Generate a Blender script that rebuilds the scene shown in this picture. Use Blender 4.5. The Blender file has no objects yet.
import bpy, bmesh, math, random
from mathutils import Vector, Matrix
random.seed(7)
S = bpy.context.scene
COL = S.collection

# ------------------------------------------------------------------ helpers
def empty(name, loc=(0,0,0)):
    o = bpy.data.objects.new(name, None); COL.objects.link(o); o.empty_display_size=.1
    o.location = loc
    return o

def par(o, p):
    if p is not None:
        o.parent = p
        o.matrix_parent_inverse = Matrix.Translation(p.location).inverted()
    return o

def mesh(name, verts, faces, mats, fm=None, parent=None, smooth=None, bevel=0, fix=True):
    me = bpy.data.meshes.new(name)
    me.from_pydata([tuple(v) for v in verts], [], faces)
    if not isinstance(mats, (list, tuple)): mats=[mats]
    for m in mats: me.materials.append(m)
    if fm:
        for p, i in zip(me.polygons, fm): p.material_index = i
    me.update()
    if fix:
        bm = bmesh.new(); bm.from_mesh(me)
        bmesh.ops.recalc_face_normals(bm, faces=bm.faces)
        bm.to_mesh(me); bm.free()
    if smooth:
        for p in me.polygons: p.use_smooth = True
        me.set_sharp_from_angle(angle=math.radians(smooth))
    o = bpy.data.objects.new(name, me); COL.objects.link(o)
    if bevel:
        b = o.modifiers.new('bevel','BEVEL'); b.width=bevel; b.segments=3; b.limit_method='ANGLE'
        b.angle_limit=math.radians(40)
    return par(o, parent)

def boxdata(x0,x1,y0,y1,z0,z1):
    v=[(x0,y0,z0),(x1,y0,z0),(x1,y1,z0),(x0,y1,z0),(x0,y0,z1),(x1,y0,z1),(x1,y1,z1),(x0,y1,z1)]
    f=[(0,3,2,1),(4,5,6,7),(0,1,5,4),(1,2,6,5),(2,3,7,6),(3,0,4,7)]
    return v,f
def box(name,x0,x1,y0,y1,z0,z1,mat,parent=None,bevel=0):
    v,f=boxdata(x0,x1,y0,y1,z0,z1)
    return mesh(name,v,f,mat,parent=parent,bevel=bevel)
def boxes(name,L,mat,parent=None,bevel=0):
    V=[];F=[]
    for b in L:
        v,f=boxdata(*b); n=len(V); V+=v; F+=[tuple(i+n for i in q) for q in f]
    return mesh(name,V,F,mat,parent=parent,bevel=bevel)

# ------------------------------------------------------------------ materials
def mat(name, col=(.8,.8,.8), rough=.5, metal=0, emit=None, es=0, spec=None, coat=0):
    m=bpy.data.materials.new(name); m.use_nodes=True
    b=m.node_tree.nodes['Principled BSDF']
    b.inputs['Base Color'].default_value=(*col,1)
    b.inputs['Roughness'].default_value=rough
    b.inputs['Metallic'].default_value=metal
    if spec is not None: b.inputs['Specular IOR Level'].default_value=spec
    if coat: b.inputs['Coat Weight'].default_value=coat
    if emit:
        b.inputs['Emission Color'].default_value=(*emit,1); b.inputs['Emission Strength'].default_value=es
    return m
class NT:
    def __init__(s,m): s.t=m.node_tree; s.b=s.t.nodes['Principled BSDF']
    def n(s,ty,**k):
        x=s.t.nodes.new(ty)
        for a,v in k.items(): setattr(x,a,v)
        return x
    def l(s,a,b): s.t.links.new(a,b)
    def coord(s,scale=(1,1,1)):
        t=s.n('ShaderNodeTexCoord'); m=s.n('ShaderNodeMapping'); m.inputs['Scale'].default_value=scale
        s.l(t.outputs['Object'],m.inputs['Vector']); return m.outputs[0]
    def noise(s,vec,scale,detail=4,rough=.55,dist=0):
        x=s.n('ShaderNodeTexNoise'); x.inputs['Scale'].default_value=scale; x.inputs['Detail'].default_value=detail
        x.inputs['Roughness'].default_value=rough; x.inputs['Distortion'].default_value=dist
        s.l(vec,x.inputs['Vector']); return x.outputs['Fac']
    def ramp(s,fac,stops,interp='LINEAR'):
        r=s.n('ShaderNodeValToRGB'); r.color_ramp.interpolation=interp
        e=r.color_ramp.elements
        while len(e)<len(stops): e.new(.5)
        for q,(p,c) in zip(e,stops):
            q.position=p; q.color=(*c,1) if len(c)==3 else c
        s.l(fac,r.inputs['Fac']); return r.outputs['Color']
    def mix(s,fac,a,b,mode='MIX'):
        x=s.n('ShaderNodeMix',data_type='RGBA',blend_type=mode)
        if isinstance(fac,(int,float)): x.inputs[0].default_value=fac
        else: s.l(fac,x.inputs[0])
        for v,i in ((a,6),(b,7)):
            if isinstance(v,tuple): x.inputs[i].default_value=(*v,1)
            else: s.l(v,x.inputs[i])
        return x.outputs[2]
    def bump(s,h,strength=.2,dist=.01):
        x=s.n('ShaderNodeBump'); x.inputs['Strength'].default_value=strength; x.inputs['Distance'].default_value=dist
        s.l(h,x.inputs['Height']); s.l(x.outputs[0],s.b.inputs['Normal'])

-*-

*What needs to be done:*
List all lines in the material containing the string "objects".

*Correct answer:*
Generate a Blender script that rebuilds the scene shown in this picture. Use Blender 4.5. The Blender file has no objects yet.
    o = bpy.data.objects.new(name, None); COL.objects.link(o); o.empty_display_size=.1
    o = bpy.data.objects.new(name, me); COL.objects.link(o)